In which our narrator has reached some decisions, while others have been revealed.

It's official: I'm going to try to stick around. By this I mean it's time for me to spend some serious time in Australia - the bulk of 2004, certainly, and perhaps more. Earlier in this blog I mentioned the mostly subconscious process I have been going through, weighing various factors, both pro and con, that would make this decision obvious - or not. Last week, something clicked, and I realized that yes, I do like here, so why not move? Is there anything holding me back? In a very practical sense, yes there is: I need to find some employment - consulting or otherwise - which would keep me here in some sort of style. Extravagance isn't necessary, by any means, but I can't really be hardscrabble in a foreign country, without my safety nets. It won't work - and I doubt they'd give me an appropriate visa.

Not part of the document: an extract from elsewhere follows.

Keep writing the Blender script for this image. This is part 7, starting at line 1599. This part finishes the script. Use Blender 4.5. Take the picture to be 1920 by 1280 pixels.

So, on Friday morning, I screwed up my courage, and sat down to have a short conversation with Malcolm Long, the Director of AFTRS; he's a nice guy, and - after SPAA and the interim planning document - I've proven my value both as a thinker and a team player. I told him I was thinking of staying in Australia, and asked him for help in my quest for something like permanent employment. He asked me - rather naturally - "What do you want to do?"

It's a simple question, and it threw me for a loop. I hadn't been thinking in those terms. I realized that I normally don't think about things in that way. For the first years of my career I did what I knew how to do - software engineering. Later, as I began to follow my own star, into virtual reality, I did as I pleased, and - with a lot of help from friends and family - I held things together. It wasn't easy, financially, but it meant I could do as I pleased. Sometimes that meant I did little, sometime that meant periods of intense work. It varied. But there was never any question about what I would do: it was always clear.

Then came USC, and I became an official academic. That was fun - helping students learn about new media - and was painful, as the slow accretion of political ill-will (and my own mistakes) made my continued presence at the school ever less tenable. And after that, my career as a professional writer, publishing The Playful World, and becoming recognized as an "expert" in New Media. All well and good, but since New Media was associated with the Web bubble - which was just then beginning to pop - everything got mixed up, confused, then ignored. And then 9/11 and the recession and all of a sudden everything that seemed so steady and so sure no longer was, Finally to the horror of 2003, when there was no work, anywhere, or at least none that I really wanted to do.

Time for a change of venue. Time for a change of career.

I can't tell if I'm heading toward, or running away. I can't tell if this is the biggest mistake I'll ever make (that seems unlikely) or simply the biggest gamble (also somewhat unlikely) or just this year's inevitability. Everything in Australia has been made easy for me. Every path has been cleared. If that's the case, perhaps that's all the answer I need.